> **SET PROBLEM**: From the top of the records below, return each line exactly, ending with the line that contains "return F*(H-z)/(py-HY)".

> **INPUT ROWS**:

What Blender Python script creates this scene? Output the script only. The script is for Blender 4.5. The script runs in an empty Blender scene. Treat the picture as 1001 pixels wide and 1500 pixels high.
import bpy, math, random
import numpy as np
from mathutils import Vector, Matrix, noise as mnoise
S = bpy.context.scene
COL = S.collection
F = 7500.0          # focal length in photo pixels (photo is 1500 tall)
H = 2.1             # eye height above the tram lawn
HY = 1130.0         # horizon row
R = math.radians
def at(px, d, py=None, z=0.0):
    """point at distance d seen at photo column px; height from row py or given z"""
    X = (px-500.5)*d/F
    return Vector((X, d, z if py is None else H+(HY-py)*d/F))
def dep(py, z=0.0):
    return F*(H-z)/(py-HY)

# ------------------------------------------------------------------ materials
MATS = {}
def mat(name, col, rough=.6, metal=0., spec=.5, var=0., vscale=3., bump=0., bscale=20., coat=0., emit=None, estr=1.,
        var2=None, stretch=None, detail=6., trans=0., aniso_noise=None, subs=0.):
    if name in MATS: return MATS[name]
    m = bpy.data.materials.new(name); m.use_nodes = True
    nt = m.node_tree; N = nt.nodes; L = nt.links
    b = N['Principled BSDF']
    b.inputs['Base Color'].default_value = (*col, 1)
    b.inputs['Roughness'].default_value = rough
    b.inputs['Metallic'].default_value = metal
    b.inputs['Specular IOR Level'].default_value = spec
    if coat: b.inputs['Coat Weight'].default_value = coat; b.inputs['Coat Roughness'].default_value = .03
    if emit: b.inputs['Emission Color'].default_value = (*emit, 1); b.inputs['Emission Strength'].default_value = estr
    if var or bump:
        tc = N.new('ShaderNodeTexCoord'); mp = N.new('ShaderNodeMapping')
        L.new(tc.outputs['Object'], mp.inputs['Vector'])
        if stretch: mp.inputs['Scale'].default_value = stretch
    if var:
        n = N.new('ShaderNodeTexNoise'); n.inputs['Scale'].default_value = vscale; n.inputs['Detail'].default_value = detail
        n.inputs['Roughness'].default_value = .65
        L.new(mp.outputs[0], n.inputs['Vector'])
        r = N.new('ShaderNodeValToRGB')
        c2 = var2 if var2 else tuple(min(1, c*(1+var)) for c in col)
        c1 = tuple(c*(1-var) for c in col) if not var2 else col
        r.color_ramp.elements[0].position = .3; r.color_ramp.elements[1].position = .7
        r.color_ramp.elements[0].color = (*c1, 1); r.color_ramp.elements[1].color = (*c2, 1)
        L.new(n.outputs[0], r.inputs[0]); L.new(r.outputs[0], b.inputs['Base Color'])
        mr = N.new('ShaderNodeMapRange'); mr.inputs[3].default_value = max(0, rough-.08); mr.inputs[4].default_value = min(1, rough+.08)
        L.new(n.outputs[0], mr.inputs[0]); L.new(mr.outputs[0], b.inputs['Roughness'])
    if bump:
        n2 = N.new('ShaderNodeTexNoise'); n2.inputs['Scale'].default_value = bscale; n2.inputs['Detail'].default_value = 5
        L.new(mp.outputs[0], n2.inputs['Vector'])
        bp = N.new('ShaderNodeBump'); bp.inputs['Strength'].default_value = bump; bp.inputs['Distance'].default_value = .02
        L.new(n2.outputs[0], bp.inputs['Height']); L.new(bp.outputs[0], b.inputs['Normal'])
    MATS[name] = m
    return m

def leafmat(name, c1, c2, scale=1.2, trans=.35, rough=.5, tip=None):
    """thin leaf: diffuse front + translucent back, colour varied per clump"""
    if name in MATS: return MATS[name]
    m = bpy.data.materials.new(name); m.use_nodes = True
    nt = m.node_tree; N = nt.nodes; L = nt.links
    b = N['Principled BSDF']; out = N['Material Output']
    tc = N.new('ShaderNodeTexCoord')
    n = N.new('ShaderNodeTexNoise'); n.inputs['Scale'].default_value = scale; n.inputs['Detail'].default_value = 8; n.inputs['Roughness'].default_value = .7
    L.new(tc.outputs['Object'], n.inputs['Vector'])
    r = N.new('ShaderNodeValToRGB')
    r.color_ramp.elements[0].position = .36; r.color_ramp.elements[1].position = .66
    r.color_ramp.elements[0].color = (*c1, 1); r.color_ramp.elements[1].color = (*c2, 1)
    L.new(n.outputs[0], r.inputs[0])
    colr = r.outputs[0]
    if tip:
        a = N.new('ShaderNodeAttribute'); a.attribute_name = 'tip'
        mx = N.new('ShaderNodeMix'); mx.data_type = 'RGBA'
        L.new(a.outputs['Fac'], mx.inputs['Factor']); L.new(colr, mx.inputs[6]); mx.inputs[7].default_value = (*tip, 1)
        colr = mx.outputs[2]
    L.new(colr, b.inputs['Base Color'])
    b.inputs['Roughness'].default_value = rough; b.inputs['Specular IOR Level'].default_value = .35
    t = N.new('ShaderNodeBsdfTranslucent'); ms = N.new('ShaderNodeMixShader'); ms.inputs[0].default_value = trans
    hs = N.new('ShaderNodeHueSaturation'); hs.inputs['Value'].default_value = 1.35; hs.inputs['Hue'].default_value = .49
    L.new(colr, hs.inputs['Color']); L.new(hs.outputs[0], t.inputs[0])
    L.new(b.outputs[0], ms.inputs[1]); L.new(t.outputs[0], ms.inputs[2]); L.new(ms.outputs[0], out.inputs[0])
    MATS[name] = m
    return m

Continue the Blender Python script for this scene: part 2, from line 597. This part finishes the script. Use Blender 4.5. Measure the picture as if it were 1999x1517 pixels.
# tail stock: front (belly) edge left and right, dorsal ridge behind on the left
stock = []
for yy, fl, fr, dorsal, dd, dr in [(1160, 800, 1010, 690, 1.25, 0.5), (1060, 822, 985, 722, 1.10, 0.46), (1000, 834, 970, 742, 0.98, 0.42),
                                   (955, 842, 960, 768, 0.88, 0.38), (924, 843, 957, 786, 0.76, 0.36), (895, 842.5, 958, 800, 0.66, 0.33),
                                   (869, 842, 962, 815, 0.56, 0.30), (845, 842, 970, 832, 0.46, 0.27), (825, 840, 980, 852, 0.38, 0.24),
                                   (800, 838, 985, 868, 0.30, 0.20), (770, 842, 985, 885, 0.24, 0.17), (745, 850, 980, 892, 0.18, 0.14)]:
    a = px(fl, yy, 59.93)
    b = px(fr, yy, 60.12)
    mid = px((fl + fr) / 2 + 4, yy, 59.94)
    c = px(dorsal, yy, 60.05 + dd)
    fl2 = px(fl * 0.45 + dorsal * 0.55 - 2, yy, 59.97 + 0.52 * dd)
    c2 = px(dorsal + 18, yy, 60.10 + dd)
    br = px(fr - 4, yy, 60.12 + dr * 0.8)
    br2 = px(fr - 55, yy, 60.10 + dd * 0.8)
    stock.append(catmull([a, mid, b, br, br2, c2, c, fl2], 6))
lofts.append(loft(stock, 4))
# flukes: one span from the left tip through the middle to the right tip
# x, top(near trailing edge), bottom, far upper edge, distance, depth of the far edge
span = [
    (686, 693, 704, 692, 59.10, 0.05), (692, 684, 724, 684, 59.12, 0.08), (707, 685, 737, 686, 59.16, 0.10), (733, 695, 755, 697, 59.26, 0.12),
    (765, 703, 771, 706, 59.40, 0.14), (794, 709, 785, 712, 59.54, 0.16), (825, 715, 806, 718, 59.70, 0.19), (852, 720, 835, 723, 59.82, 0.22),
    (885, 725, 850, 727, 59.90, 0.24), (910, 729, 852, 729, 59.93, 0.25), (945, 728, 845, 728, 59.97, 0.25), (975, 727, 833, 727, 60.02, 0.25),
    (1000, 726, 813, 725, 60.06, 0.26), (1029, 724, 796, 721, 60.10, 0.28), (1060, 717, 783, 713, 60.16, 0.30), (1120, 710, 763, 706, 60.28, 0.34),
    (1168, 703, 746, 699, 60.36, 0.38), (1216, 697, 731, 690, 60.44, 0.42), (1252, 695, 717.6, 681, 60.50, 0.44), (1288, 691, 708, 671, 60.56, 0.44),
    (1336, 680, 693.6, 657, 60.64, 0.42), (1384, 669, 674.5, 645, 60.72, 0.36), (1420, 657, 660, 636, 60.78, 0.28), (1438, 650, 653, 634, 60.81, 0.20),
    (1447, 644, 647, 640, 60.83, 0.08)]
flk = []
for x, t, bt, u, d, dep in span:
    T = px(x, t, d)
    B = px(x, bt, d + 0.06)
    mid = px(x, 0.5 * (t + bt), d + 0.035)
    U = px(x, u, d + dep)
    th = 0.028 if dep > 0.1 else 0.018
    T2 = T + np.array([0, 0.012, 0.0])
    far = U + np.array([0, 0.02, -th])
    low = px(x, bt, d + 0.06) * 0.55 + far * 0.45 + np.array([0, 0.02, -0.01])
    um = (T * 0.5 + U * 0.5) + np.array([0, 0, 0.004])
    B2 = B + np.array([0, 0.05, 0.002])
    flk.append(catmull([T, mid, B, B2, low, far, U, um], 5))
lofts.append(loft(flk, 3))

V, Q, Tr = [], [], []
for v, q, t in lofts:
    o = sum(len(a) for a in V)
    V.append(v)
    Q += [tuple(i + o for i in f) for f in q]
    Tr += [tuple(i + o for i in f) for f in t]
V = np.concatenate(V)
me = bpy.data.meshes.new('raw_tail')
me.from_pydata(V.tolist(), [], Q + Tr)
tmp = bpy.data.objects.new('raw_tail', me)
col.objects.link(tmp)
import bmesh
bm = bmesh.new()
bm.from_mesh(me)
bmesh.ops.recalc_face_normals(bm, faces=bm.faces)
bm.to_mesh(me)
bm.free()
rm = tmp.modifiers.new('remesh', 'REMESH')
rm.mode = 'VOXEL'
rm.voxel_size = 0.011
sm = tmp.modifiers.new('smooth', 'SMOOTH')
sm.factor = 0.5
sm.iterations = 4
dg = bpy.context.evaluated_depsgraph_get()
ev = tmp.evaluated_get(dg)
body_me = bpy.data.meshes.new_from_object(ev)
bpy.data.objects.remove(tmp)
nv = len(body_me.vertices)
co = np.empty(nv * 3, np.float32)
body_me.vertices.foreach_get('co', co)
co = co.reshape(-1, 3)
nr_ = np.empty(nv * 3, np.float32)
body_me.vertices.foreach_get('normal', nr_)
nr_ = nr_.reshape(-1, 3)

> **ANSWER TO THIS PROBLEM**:
What Blender Python script creates this scene? Output the script only. The script is for Blender 4.5. The script runs in an empty Blender scene. Treat the picture as 1001 pixels wide and 1500 pixels high.
import bpy, math, random
import numpy as np
from mathutils import Vector, Matrix, noise as mnoise
S = bpy.context.scene
COL = S.collection
F = 7500.0          # focal length in photo pixels (photo is 1500 tall)
H = 2.1             # eye height above the tram lawn
HY = 1130.0         # horizon row
R = math.radians
def at(px, d, py=None, z=0.0):
    """point at distance d seen at photo column px; height from row py or given z"""
    X = (px-500.5)*d/F
    return Vector((X, d, z if py is None else H+(HY-py)*d/F))
def dep(py, z=0.0):
    return F*(H-z)/(py-HY)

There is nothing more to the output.